Farming News - The Farmland Market - strong start in 2011

The Farmland Market - strong start in 2011

H & H Bowe Chartered Surveyors have reported a strong start to the market in 2011. Here Senior Agricultural Advisor Andy Dyer comments on the current market for agricultural land in North West England.

There is plenty of interest from both sellers and purchasers who are willing to test the market. Whilst supply of farmland and farms remains tight, the interest from investors and farmers alike remains high. A number of sellers who wish to increase their farmed acreage are actively marketing their own smaller units in order to be in a strong position if the opportunity to purchase a larger unit arises.

Behind these bullish comments however lies the impact that the availability of money has on individuals’ ability to make a move when they want to. Banks and mortgage companies are still in a position to lend to potential purchasers. However any business plan on which any investment is based needs to show a level of return that is sustainable in case interest rates rise at some point in the future. There are investors out there, and in some cases they have serious amounts of money to potentially invest in farmland, but they are increasingly looking beyond the tax benefits of holding farmland and need to know that the return on their investment is sustainable.

In recent years the fact that farmers have derived considerable financial benefit from the Single Farm Payment and Environmental Stewardship Schemes has greatly assisted the capacity of lenders to lend money on the back of an almost “guaranteed” return. The future value of these payments may not be so secure, particularly if EU farm budgets are cut or spread more thinly between member states. We therefore may see a steady erosion in the value of these payments and therefore any business plan produced to support a given level of borrowing will need to recognise this in the future. The level of income from sales of livestock, cereals etc produced on the farm may be more difficult to predict in the longer term given the volatility of world and domestic markets.
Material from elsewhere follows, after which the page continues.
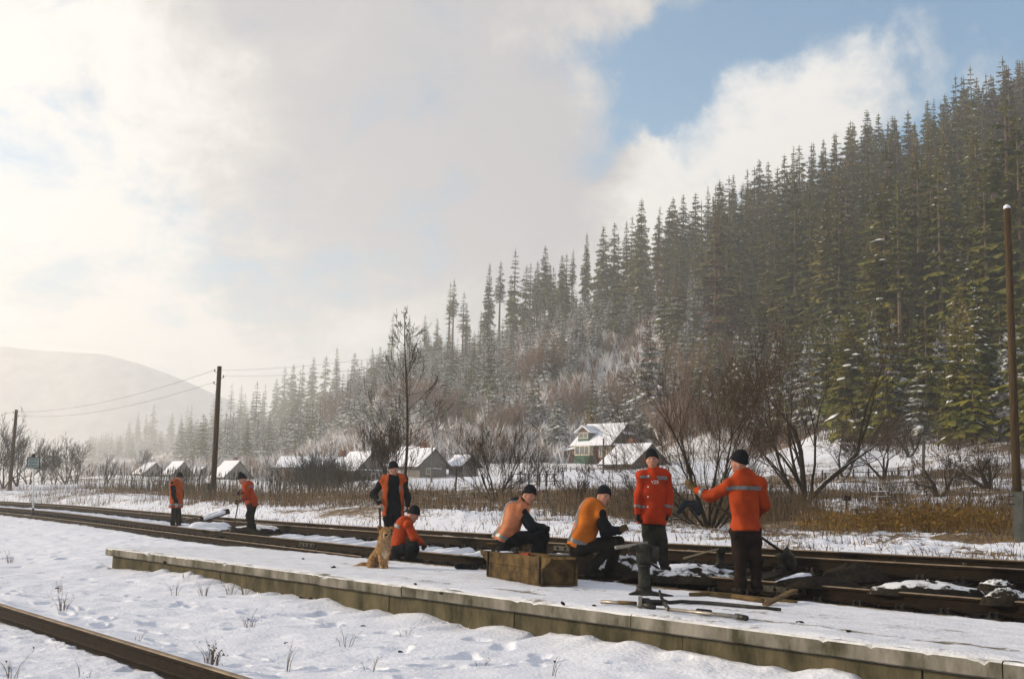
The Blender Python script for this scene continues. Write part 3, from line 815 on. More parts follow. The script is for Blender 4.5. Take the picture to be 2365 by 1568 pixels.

Trying to predict a return on capital invested may therefore become much harder in the years to come.

Farmland prices have undoubtedly risen in recent years and with average prices now supposedly in the region of £6,500 per acre, as compared to £2,000 per acre roughly ten years ago, one could be forgiven for thinking that there is no limit to where prices might end up. As with all averages there is a considerable variation within the quoted figures and within the last ten years we have seen a lot of roll-over money, money from compensation claims and money released from sale of building plots helping to fuel these price rises. As the next generation of farmers comes forward they may not be able to expand their businesses, in the same way as their parents and grandparents if land prices continue to increase at the same rate as they have done in recent years and even more so if the availability of money at reasonable interest rates is diminished.